The market for enterprise applications continues to grow as companies regain buyer confidence for enterprise software as the market slowly recovers and organizations resume investing in technology. Projected spending is expected to total $120.4 billion this year, a 4.5 percent increase from 2011 spending of $115.2 billion, according to the latest report from IT research firm Gartner, which adjusted its forecast downward from 5 percent in the previous prediction in the first quarter of the year.
Key software market segments in 2012 include business intelligence (BI), content, communications and collaboration, customer relationship management (CRM), digital content creation (DCC), enterprise resource planning (ERP), office suites and personal productivity, project and portfolio management (PPM), and supply-chain management (SCM).

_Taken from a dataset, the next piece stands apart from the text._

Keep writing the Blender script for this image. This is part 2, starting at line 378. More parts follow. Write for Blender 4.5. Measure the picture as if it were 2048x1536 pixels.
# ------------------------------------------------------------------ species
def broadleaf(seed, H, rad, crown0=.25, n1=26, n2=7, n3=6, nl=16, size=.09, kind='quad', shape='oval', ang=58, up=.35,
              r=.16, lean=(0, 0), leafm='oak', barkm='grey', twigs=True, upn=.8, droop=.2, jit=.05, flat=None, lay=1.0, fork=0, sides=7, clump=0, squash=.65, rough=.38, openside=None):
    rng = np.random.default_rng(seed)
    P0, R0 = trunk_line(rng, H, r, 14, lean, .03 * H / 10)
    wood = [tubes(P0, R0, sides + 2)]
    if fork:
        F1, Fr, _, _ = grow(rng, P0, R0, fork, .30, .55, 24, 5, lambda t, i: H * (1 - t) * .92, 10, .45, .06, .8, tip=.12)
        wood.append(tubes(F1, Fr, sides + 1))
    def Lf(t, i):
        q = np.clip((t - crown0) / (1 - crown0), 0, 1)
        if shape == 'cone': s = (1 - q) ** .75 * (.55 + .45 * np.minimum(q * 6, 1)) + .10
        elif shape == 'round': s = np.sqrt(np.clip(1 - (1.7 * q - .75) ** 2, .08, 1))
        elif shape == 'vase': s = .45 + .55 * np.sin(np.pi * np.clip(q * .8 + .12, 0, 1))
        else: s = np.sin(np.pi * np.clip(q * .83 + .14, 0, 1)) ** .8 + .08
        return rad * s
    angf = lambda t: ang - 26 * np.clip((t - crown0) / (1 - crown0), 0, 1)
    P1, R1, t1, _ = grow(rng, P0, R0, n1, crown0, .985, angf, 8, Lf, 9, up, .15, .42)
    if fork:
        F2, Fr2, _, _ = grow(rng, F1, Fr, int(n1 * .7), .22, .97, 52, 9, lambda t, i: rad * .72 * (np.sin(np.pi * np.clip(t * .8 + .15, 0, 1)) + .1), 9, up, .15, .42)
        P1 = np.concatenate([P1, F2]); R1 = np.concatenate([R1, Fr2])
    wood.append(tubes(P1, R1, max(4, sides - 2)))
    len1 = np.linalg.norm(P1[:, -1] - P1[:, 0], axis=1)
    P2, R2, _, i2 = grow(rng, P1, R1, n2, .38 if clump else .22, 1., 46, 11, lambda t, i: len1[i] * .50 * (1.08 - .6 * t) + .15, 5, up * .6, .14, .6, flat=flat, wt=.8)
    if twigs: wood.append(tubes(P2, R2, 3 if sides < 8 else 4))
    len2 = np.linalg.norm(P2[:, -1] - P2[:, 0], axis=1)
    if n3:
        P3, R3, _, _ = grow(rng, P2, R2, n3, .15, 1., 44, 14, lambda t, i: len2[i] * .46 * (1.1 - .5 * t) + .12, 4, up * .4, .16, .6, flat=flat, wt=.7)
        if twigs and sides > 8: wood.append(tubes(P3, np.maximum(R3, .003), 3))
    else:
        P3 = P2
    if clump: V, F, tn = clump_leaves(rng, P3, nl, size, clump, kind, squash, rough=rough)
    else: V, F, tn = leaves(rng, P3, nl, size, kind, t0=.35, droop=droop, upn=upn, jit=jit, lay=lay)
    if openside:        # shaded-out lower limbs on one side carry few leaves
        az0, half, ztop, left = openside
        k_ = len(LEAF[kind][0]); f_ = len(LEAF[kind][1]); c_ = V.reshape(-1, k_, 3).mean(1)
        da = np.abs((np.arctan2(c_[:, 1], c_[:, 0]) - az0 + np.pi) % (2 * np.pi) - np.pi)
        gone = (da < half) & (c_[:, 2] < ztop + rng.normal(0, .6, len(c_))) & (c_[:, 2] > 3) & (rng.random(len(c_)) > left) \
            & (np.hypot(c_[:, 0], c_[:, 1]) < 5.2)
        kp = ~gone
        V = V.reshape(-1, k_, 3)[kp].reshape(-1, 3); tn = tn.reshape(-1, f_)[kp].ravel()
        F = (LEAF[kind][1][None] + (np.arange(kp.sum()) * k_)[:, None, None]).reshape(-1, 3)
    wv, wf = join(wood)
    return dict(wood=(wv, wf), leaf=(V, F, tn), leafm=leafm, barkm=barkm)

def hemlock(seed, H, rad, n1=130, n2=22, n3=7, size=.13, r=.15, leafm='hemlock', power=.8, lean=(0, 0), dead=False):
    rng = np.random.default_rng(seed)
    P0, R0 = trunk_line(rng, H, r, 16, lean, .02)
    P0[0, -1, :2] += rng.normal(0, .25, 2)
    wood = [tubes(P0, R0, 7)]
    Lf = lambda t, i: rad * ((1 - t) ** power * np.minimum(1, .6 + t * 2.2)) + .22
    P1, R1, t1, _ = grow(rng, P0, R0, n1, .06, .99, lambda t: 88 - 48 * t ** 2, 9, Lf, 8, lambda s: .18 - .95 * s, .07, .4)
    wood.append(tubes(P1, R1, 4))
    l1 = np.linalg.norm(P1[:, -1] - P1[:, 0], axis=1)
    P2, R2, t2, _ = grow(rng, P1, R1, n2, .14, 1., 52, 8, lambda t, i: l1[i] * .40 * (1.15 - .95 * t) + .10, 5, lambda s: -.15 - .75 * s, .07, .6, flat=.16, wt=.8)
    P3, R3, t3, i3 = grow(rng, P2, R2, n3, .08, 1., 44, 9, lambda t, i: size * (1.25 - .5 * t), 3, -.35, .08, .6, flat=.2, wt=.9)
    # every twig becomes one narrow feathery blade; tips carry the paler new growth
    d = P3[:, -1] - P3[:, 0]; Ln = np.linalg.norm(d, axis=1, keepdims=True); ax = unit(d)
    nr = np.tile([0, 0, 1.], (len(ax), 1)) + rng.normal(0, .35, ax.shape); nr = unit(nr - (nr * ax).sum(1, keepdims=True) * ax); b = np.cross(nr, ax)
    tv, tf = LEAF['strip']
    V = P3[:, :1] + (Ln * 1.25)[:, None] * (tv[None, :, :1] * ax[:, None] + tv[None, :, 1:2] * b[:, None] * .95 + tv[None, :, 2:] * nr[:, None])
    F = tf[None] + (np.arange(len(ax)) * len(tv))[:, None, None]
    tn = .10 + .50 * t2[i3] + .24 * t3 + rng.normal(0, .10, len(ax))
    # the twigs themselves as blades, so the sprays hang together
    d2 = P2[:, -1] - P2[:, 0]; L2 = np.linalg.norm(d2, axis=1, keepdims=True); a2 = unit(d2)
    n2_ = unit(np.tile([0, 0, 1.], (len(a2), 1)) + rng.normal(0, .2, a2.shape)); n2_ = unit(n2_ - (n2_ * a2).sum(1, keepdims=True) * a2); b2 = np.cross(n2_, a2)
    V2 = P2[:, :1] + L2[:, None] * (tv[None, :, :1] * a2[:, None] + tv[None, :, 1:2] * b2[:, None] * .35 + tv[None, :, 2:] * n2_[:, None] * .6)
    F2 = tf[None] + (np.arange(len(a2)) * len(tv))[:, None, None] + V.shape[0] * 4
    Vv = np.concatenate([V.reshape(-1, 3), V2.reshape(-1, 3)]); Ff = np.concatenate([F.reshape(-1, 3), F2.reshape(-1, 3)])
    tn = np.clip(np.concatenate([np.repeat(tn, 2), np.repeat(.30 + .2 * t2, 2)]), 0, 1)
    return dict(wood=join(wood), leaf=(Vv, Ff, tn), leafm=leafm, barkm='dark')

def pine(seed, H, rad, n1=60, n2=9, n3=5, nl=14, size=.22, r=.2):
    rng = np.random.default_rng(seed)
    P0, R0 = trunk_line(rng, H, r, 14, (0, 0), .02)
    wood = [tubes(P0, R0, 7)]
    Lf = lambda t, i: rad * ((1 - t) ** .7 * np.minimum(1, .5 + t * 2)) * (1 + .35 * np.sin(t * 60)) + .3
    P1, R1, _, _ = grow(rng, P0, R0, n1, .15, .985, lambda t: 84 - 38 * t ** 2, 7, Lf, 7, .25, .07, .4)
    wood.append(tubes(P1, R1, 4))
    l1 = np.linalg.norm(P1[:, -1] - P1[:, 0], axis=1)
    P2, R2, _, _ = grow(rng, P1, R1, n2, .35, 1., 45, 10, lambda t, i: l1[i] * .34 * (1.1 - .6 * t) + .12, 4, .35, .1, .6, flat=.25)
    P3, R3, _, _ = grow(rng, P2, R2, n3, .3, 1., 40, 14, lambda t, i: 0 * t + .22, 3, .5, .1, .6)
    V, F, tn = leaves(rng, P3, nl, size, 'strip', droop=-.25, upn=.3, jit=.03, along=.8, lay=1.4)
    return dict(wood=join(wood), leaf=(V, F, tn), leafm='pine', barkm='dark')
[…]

ERP, the largest enterprise application software market, with revenue projected to reach $24.9 billion in 2012, was followed by office suites at $16.5 billion. BI revenue is forecast to reach $13 billion, and CRM is on pace to exceed $13 billion this year. Due to an increasing number of organizations demanding software functionality as a service (infrastructure as a service [IaaS], platform as a service [PaaS] and software as a service [SaaS]), vendors are providing more technology as subscription-based solutions and “pay as you go” offerings, according to the report.
“The global marketplace is still experiencing a series of conflicting and contrasting economic news reports, and the full impact of the economic uncertainty on the enterprise software markets may not be readily assessable until the end of the first half of 2012,” Tom Eid, research vice president at Gartner, explained in a press statement. “Spending in 2012 is anticipated to focus on industry-specific applications; upgrades to established, mission-critical software; integrating and securing established systems and infrastructure; and software as a service (SaaS) deployments representing extensions to, or replacement of, existing applications and new solutions.”
The report, Forecast: Enterprise Software Markets, Worldwide, 2011-2016, 2Q12 Update, notes SaaS and cloud-based services are helping vendors expand revenue growth by making it easier for users to test and evaluate new types of software, provision new users to current technologies, and migrate users off older versions to newer versions of software. Gartner analysts said vendors offering SaaS, IT asset management and virtualization capabilities would continue to benefit from organizations looking to shift up-front capital expenses to operational expenses.
“After more than a decade of SaaS and cloud service use, adoption continues to grow and evolve within the enterprise application markets. This is occurring as tighter capital budgets demand leaner alternatives, popularity and familiarity with the model increase, and interest in SaaS and cloud computing grows,” Eid continued. “Adoption varies between and within markets. Although use is expanding to a wider range of applications and solutions, the most widespread use is still characterized by horizontal applications with common processes, among distributed virtual workforce teams and within Web 2.0 initiatives.”